Entgegen meiner sonstigen “spontan erstmal intuitiv gegen Alles”-Natur überdachte ich die Frage tatsächlich eingehend, hörte wieder und wieder in den Song und in mich, sowie meine grundsätzlich ambivalente Haltung zu jenem Massenspektakel und kam letztendlich zu dem Ergebnis:
“Nö! Kann man nicht!”
Ich mag den musikalischen Dämpfer aufs eventnationalistische Getaumel. Ein Feiersong gegen hirnloses Mitfeiern? Ich find’s dufte:
Undufte hingegen, dass das Originalvideo scheinbar schon wieder entfernt wurde. Wer nun erst guckt, verpasst also die singende Fleischwunde von Ewald Lienen, die besten Sportlerfrisuren der 70er, 80er und 90er, Merkelszenen und vieles vieles mehr.

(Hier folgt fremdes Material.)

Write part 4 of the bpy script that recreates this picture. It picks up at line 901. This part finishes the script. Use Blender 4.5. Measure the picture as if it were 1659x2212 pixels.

Ebenfalls dufte war es hingegen, gestern die Sendung mit der Maus zu schauen. Auch da ging es selbstverfreilicht um das stets runder werdende Leder.** Wir, also der Stiefzwilling, Quasistieftöchterlein und meine Vielheit, lagen plötzlich kollektiv gackernd unter dem Tisch. Anlass dieses zuckenden Absinkens unter Sofa-Niveau gab eine herrliche Zusammenfassung jeglicher Fussballfloskeln, welche sprichwörtlich umgesetzt wurde. Also kurz: Das Beste Spiel aller Zeiten, quasi:
Wieso gelingt es eigentlich Sendungen wie der Maus, die sich doch ausdrücklich an die definierte Zielgruppe Kind wendet, viel bessere, unterhaltsamere und wissenswerte Beiträge zu produzieren, als so manch “Bildungs”-Sendung für Erwachsene, welche doch (ist eine gewagte Annahme, ich bin mir dessen bewusst: ) bereits gebildeter als so manches Kind sein sollten? Und ist diese Nachbemerkung nicht eigentlich eher eine dritte Fußnote? (aka: Fussnote in Switzer-Fifa-Dütsch)
___
*Funfact: Weil ich mich jahrelang aufregte, warum auf offiziellen Fanartikeln der Fifa immer von “Fussball” und nicht dem grammatikalisch korrektem Fußball die Schreibe ist, fand ich es (eigentlich logisch aber doch) erhellend zu erfahren, dass dies dem Sitz des Höllenvereins in der Schweiz, die nunmal gar kein ß besitzen geschuldet ist.
**Im Ernst, wieso wird jede WM ein noch runderer Ball als in der davor vorgestellt? Wie geht das? Und wann endet das? Machen die den dann irgendwann wieder eckiger und begründen das dann mit besseren Flugphasen oder sonstigem Schmuh?